TASK PROMPT:
Write out the listing below again, precisely as it is given.
-- begin COLLECTED MATERIAL --
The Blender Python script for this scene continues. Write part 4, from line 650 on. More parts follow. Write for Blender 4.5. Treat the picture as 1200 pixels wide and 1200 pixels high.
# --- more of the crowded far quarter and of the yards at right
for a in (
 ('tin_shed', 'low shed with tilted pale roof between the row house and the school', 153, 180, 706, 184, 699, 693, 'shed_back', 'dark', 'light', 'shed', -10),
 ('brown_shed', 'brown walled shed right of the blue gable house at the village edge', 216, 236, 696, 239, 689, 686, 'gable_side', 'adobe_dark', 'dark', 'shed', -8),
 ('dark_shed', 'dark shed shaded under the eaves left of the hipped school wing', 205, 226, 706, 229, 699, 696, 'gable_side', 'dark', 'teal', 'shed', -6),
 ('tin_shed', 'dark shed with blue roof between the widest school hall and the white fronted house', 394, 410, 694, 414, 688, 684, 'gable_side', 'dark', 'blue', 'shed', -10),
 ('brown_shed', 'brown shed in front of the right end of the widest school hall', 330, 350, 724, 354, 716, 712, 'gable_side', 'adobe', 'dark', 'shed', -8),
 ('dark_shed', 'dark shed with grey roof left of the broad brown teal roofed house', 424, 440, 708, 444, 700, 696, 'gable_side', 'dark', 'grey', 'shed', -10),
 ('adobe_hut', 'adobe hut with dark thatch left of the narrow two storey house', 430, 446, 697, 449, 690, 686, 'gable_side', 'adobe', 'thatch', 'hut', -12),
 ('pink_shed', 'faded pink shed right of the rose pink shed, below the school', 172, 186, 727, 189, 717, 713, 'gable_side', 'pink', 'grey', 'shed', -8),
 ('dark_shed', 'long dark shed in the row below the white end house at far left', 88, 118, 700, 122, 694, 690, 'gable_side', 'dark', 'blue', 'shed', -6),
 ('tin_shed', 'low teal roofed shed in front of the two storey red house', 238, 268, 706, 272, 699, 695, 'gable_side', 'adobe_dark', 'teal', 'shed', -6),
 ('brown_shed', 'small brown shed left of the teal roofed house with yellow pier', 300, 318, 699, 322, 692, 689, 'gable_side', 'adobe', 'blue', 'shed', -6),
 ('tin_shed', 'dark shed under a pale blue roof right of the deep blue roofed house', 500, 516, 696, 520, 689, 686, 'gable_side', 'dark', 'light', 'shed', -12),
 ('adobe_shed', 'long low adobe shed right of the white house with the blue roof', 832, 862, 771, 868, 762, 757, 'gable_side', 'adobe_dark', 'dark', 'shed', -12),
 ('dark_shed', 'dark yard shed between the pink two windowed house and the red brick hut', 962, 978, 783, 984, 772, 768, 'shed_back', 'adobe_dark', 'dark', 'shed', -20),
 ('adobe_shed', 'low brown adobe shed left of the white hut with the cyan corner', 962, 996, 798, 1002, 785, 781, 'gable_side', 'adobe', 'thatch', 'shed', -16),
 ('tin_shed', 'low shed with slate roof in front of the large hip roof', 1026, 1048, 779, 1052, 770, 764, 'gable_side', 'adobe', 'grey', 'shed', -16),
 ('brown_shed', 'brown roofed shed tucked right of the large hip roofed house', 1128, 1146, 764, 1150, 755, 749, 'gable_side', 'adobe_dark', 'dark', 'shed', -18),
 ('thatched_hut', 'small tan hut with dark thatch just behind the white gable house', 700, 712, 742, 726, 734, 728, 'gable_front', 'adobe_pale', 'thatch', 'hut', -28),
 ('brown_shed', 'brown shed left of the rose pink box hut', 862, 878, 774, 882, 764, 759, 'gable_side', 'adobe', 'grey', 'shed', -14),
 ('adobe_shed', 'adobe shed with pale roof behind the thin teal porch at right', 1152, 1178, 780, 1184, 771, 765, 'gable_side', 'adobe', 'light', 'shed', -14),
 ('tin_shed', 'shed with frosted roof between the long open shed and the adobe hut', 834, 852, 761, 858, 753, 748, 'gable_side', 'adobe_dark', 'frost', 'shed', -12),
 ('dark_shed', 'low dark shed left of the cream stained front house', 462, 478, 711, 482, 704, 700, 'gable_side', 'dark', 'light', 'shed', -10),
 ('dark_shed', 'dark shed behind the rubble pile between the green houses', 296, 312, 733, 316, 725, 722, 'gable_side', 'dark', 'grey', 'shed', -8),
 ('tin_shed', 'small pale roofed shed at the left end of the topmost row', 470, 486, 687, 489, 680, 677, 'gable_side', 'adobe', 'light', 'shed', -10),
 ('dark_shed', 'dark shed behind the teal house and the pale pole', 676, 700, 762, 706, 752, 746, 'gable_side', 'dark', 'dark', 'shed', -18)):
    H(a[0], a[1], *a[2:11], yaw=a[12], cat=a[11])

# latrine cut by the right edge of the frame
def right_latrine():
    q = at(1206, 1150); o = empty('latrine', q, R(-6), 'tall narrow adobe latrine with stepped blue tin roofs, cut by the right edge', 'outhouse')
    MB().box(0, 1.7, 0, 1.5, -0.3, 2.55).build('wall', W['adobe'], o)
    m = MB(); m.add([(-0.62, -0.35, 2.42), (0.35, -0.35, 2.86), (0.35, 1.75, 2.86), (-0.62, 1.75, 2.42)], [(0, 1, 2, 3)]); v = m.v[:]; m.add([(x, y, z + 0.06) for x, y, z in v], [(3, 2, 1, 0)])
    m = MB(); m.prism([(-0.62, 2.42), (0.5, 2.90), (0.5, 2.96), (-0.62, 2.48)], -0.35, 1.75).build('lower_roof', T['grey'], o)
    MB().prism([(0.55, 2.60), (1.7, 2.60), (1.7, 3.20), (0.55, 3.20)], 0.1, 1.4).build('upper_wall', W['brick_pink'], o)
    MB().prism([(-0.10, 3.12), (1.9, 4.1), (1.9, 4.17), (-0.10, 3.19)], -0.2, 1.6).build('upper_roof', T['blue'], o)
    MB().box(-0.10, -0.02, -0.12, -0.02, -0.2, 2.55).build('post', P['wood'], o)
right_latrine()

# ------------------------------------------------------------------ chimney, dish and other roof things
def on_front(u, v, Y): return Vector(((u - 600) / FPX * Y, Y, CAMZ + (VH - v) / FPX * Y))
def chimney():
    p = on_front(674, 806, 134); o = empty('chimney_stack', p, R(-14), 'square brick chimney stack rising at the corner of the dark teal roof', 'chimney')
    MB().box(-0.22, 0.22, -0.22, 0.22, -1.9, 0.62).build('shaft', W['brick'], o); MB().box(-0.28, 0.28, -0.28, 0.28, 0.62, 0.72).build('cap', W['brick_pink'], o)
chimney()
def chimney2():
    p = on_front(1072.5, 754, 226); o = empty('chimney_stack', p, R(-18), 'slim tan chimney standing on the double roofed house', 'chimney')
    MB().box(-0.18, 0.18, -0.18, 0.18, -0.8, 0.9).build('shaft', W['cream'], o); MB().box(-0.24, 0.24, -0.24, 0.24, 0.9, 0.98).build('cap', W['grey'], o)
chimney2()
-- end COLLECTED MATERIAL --
RESPONSE:
The Blender Python script for this scene continues. Write part 4, from line 650 on. More parts follow. Write for Blender 4.5. Treat the picture as 1200 pixels wide and 1200 pixels high.
# --- more of the crowded far quarter and of the yards at right
for a in (
 ('tin_shed', 'low shed with tilted pale roof between the row house and the school', 153, 180, 706, 184, 699, 693, 'shed_back', 'dark', 'light', 'shed', -10),
 ('brown_shed', 'brown walled shed right of the blue gable house at the village edge', 216, 236, 696, 239, 689, 686, 'gable_side', 'adobe_dark', 'dark', 'shed', -8),
 ('dark_shed', 'dark shed shaded under the eaves left of the hipped school wing', 205, 226, 706, 229, 699, 696, 'gable_side', 'dark', 'teal', 'shed', -6),
 ('tin_shed', 'dark shed with blue roof between the widest school hall and the white fronted house', 394, 410, 694, 414, 688, 684, 'gable_side', 'dark', 'blue', 'shed', -10),
 ('brown_shed', 'brown shed in front of the right end of the widest school hall', 330, 350, 724, 354, 716, 712, 'gable_side', 'adobe', 'dark', 'shed', -8),
 ('dark_shed', 'dark shed with grey roof left of the broad brown teal roofed house', 424, 440, 708, 444, 700, 696, 'gable_side', 'dark', 'grey', 'shed', -10),
 ('adobe_hut', 'adobe hut with dark thatch left of the narrow two storey house', 430, 446, 697, 449, 690, 686, 'gable_side', 'adobe', 'thatch', 'hut', -12),
 ('pink_shed', 'faded pink shed right of the rose pink shed, below the school', 172, 186, 727, 189, 717, 713, 'gable_side', 'pink', 'grey', 'shed', -8),
 ('dark_shed', 'long dark shed in the row below the white end house at far left', 88, 118, 700, 122, 694, 690, 'gable_side', 'dark', 'blue', 'shed', -6),
 ('tin_shed', 'low teal roofed shed in front of the two storey red house', 238, 268, 706, 272, 699, 695, 'gable_side', 'adobe_dark', 'teal', 'shed', -6),
 ('brown_shed', 'small brown shed left of the teal roofed house with yellow pier', 300, 318, 699, 322, 692, 689, 'gable_side', 'adobe', 'blue', 'shed', -6),
 ('tin_shed', 'dark shed under a pale blue roof right of the deep blue roofed house', 500, 516, 696, 520, 689, 686, 'gable_side', 'dark', 'light', 'shed', -12),
 ('adobe_shed', 'long low adobe shed right of the white house with the blue roof', 832, 862, 771, 868, 762, 757, 'gable_side', 'adobe_dark', 'dark', 'shed', -12),
 ('dark_shed', 'dark yard shed between the pink two windowed house and the red brick hut', 962, 978, 783, 984, 772, 768, 'shed_back', 'adobe_dark', 'dark', 'shed', -20),
 ('adobe_shed', 'low brown adobe shed left of the white hut with the cyan corner', 962, 996, 798, 1002, 785, 781, 'gable_side', 'adobe', 'thatch', 'shed', -16),
 ('tin_shed', 'low shed with slate roof in front of the large hip roof', 1026, 1048, 779, 1052, 770, 764, 'gable_side', 'adobe', 'grey', 'shed', -16),
 ('brown_shed', 'brown roofed shed tucked right of the large hip roofed house', 1128, 1146, 764, 1150, 755, 749, 'gable_side', 'adobe_dark', 'dark', 'shed', -18),
 ('thatched_hut', 'small tan hut with dark thatch just behind the white gable house', 700, 712, 742, 726, 734, 728, 'gable_front', 'adobe_pale', 'thatch', 'hut', -28),
 ('brown_shed', 'brown shed left of the rose pink box hut', 862, 878, 774, 882, 764, 759, 'gable_side', 'adobe', 'grey', 'shed', -14),
 ('adobe_shed', 'adobe shed with pale roof behind the thin teal porch at right', 1152, 1178, 780, 1184, 771, 765, 'gable_side', 'adobe', 'light', 'shed', -14),
 ('tin_shed', 'shed with frosted roof between the long open shed and the adobe hut', 834, 852, 761, 858, 753, 748, 'gable_side', 'adobe_dark', 'frost', 'shed', -12),
 ('dark_shed', 'low dark shed left of the cream stained front house', 462, 478, 711, 482, 704, 700, 'gable_side', 'dark', 'light', 'shed', -10),
 ('dark_shed', 'dark shed behind the rubble pile between the green houses', 296, 312, 733, 316, 725, 722, 'gable_side', 'dark', 'grey', 'shed', -8),
 ('tin_shed', 'small pale roofed shed at the left end of the topmost row', 470, 486, 687, 489, 680, 677, 'gable_side', 'adobe', 'light', 'shed', -10),
 ('dark_shed', 'dark shed behind the teal house and the pale pole', 676, 700, 762, 706, 752, 746, 'gable_side', 'dark', 'dark', 'shed', -18)):
    H(a[0], a[1], *a[2:11], yaw=a[12], cat=a[11])

# latrine cut by the right edge of the frame
def right_latrine():
    q = at(1206, 1150); o = empty('latrine', q, R(-6), 'tall narrow adobe latrine with stepped blue tin roofs, cut by the right edge', 'outhouse')
    MB().box(0, 1.7, 0, 1.5, -0.3, 2.55).build('wall', W['adobe'], o)
    m = MB(); m.add([(-0.62, -0.35, 2.42), (0.35, -0.35, 2.86), (0.35, 1.75, 2.86), (-0.62, 1.75, 2.42)], [(0, 1, 2, 3)]); v = m.v[:]; m.add([(x, y, z + 0.06) for x, y, z in v], [(3, 2, 1, 0)])
    m = MB(); m.prism([(-0.62, 2.42), (0.5, 2.90), (0.5, 2.96), (-0.62, 2.48)], -0.35, 1.75).build('lower_roof', T['grey'], o)
    MB().prism([(0.55, 2.60), (1.7, 2.60), (1.7, 3.20), (0.55, 3.20)], 0.1, 1.4).build('upper_wall', W['brick_pink'], o)
    MB().prism([(-0.10, 3.12), (1.9, 4.1), (1.9, 4.17), (-0.10, 3.19)], -0.2, 1.6).build('upper_roof', T['blue'], o)
    MB().box(-0.10, -0.02, -0.12, -0.02, -0.2, 2.55).build('post', P['wood'], o)
right_latrine()

# ------------------------------------------------------------------ chimney, dish and other roof things
def on_front(u, v, Y): return Vector(((u - 600) / FPX * Y, Y, CAMZ + (VH - v) / FPX * Y))
def chimney():
    p = on_front(674, 806, 134); o = empty('chimney_stack', p, R(-14), 'square brick chimney stack rising at the corner of the dark teal roof', 'chimney')
    MB().box(-0.22, 0.22, -0.22, 0.22, -1.9, 0.62).build('shaft', W['brick'], o); MB().box(-0.28, 0.28, -0.28, 0.28, 0.62, 0.72).build('cap', W['brick_pink'], o)
chimney()
def chimney2():
    p = on_front(1072.5, 754, 226); o = empty('chimney_stack', p, R(-18), 'slim tan chimney standing on the double roofed house', 'chimney')
    MB().box(-0.18, 0.18, -0.18, 0.18, -0.8, 0.9).build('shaft', W['cream'], o); MB().box(-0.24, 0.24, -0.24, 0.24, 0.9, 0.98).build('cap', W['grey'], o)
chimney2()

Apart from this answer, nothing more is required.